- _REQUEST_:
In the listing that follows, count each line containing the string "pixels" and report only the count.

- _SUPPLIED DATA_:

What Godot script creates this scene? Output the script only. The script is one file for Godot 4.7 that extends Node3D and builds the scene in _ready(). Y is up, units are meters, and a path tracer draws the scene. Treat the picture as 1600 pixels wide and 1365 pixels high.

--

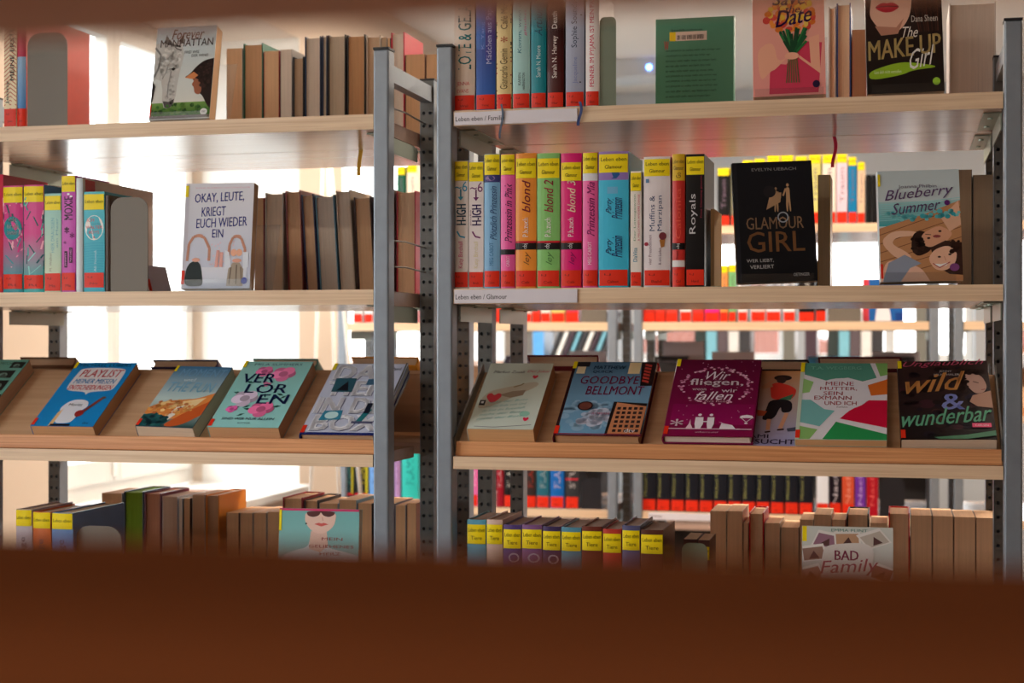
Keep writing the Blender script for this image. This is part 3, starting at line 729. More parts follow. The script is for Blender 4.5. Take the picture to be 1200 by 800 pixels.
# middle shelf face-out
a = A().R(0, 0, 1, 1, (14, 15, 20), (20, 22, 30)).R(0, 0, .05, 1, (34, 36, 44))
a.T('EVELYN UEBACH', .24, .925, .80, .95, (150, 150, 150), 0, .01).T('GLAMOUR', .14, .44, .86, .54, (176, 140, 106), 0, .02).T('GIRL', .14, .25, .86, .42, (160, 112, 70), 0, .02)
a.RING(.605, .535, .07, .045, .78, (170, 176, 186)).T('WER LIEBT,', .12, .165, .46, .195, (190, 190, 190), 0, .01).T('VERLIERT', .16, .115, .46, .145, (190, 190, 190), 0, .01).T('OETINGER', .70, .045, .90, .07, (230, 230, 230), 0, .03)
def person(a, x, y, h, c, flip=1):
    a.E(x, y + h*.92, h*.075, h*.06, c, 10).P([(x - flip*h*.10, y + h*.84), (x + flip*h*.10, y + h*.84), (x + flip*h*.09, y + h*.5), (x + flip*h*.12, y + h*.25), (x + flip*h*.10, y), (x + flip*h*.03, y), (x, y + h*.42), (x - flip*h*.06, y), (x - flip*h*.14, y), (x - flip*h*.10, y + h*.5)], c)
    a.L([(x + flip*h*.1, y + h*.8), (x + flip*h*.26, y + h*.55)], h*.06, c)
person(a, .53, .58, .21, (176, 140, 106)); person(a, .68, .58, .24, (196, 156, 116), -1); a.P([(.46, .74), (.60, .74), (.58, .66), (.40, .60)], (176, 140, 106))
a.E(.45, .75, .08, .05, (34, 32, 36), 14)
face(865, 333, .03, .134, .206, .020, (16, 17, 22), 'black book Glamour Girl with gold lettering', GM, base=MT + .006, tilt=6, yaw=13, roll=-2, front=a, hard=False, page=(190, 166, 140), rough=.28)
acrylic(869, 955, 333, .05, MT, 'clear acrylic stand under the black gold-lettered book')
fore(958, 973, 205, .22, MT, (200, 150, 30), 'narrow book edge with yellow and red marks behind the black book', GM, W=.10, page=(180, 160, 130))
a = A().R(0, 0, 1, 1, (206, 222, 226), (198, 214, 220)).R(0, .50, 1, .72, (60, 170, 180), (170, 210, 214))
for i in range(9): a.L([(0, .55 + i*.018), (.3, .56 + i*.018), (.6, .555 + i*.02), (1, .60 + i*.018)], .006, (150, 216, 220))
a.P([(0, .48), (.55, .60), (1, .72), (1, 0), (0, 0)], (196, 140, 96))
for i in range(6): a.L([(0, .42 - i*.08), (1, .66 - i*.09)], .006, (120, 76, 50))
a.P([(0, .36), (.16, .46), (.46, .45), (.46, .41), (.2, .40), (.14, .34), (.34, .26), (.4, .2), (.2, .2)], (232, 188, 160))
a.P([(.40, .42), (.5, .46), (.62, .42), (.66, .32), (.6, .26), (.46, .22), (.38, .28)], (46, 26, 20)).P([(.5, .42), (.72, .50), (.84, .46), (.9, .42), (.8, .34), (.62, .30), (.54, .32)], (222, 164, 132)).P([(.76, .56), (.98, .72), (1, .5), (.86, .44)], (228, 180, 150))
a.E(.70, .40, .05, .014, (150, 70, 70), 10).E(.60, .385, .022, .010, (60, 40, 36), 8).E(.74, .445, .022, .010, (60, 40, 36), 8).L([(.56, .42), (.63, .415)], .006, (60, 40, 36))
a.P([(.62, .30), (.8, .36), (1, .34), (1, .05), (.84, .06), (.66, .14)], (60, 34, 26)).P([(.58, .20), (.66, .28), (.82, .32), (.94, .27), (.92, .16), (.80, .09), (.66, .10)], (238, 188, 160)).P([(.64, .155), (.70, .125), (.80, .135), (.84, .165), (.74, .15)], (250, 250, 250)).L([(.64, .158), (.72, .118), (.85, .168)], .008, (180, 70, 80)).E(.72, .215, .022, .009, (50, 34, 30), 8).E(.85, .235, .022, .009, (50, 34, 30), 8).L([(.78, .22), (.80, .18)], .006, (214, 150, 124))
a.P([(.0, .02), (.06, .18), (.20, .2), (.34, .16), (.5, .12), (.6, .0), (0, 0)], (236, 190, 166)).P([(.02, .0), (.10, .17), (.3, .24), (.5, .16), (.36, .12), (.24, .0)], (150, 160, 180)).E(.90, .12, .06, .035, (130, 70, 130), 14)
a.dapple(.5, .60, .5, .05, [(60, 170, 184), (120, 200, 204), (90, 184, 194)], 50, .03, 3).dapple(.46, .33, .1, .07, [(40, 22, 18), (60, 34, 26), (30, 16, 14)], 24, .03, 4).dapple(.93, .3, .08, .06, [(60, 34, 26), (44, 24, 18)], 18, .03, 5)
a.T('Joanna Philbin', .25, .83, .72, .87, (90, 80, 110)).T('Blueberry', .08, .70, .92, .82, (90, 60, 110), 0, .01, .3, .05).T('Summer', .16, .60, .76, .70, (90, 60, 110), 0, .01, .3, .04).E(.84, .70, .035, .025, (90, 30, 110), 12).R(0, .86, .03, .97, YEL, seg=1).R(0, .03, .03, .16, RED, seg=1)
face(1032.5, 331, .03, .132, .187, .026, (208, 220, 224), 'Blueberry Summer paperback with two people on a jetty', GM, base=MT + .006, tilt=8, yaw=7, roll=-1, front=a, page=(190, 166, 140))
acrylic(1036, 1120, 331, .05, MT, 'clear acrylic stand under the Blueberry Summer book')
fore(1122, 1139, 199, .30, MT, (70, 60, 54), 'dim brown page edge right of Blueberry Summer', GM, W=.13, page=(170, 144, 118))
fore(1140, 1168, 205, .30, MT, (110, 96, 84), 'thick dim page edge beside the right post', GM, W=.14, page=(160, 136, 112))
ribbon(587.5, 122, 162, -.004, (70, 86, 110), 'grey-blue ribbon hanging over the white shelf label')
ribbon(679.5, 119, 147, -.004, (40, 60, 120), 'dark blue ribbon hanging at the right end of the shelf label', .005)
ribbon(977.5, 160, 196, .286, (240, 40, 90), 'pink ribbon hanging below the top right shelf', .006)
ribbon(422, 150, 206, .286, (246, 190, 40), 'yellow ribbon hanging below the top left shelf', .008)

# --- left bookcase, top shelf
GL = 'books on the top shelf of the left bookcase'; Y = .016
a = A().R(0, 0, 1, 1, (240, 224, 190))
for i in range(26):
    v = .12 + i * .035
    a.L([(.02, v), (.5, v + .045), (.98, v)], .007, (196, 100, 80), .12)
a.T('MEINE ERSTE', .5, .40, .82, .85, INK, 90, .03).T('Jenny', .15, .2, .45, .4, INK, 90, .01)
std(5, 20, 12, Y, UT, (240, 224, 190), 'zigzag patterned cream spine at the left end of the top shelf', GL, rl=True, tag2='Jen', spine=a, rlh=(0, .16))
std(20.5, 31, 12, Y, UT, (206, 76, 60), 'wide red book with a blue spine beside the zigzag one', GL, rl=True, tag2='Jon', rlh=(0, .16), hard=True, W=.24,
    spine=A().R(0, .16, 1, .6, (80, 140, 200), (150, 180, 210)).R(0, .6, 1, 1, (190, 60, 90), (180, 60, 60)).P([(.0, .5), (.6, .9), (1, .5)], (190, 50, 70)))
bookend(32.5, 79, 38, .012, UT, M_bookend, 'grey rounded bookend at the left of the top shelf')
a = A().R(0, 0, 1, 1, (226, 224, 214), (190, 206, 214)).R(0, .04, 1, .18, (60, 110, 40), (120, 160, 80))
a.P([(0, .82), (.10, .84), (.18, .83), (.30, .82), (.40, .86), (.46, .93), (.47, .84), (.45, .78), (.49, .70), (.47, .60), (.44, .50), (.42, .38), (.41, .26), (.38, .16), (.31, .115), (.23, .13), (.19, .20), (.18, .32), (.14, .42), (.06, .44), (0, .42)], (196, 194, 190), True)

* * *

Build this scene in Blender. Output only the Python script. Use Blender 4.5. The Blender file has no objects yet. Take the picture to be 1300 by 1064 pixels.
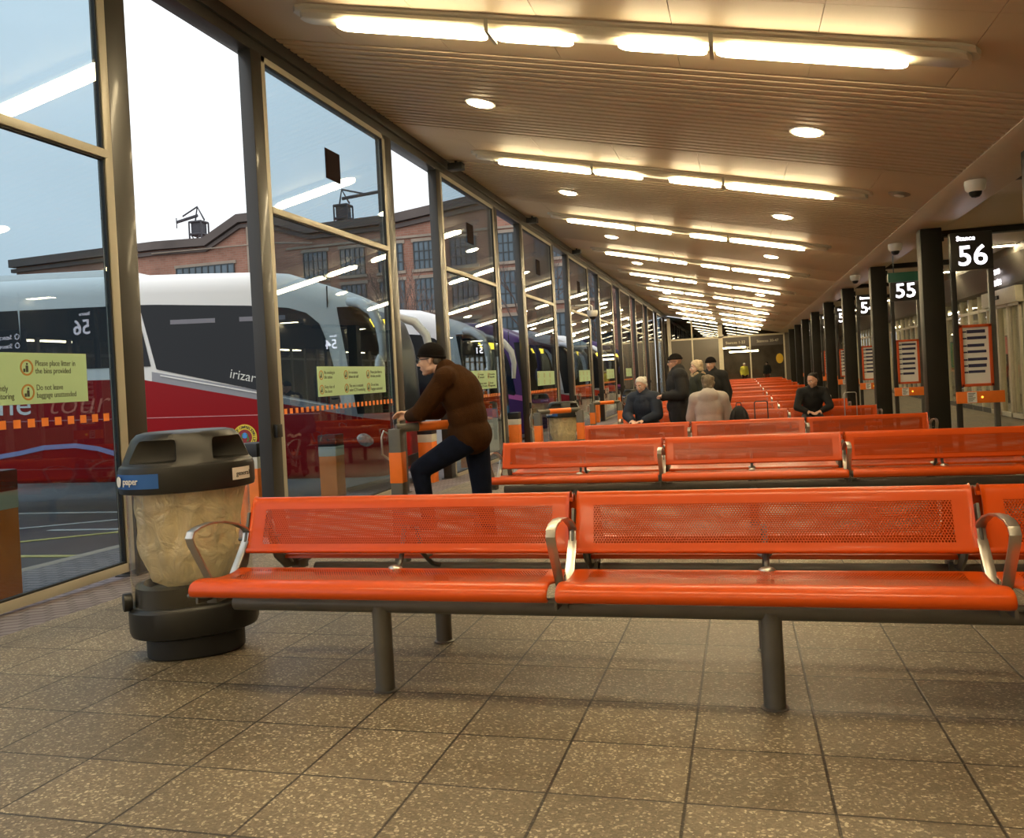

- _ANSWER TO THE PROBLEM_:
3